As Silverfiddle said, the last 8 years are exhibit A... Despite the fact that in many ways it was not 'conservative' I gave the Bush administration my support for the past eight years, that doesn't mean I need to follow it into the grave. Now is the time to redefine our party to position it to best take on the future and in the opinion of many, that is getting BACK to the core values of conservatism and small government from which we have strayed.

~Finntann~

Silverfiddle said...

Russel: I've thought the same thing you have: What if McCain had won? I came to the same sad conclusion as you.

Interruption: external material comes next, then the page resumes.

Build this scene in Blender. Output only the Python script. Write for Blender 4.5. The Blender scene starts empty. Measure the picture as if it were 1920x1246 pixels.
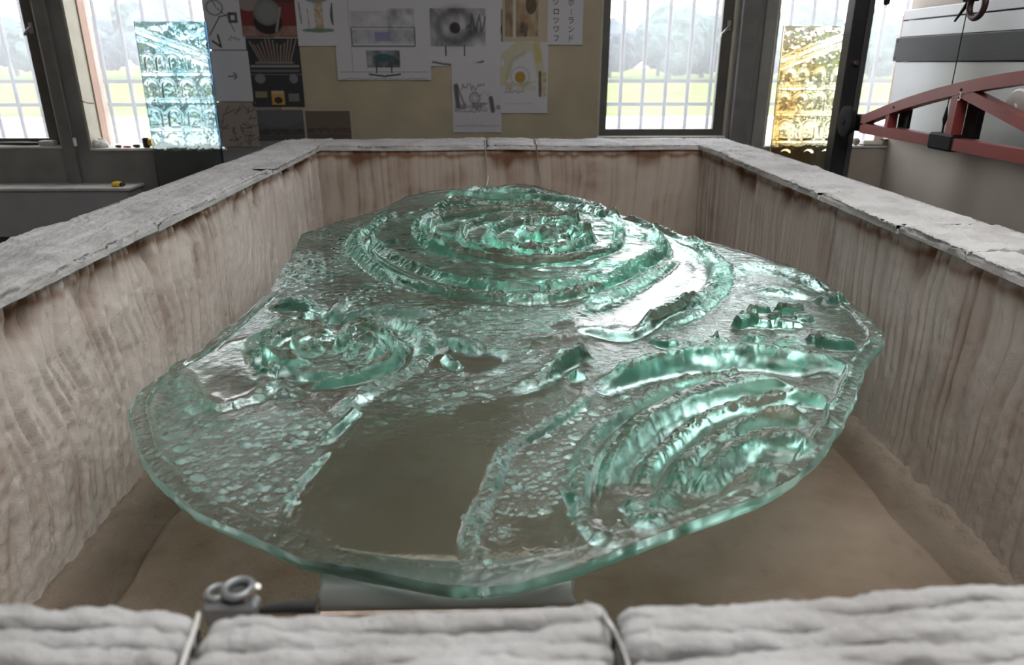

I also agree with you about what the party system has done to our country, but I don't see an alternative.

Anonymous said...

Maybe hoodwinked was a bad choice of words and i apologise. I'm just frustrated by what i see as an incremental departure by ALL politicians of anything resembling conservatism.

SteveH

Silverfiddle said...

You're not alone in your frustration, bro, trust me. The issue is what should conservatives do about it?

Many of my fellow Freepers think some third party or the Libertarian party is the answer. I disagree although I am more of a libertarian than a republican. Breaking off from the GOP and starting something new would guarantee even bigger Dem majorities.

My proposed solution is for constitutionalists and libertarians to pull a GOP coup and and hang the country club republican leadership (figuratively, of course).

Anonymous said...

One problem is that political ideas are no longer debated on their merits, but marketed in the same way that gives us 40 songs at any one time atop the billboard charts. Theres nothing magical or written in stone about what songs happen to rise to the top. Other than people in power who choose to give it exposure.

SteveH

Silverfiddle said...

SteveH: That's an astute observation. You should start blogging.

I'll take your observation one step further. We The People are no longer participants in making the music. We now just sit back and listen to whatever crap they pipe to us.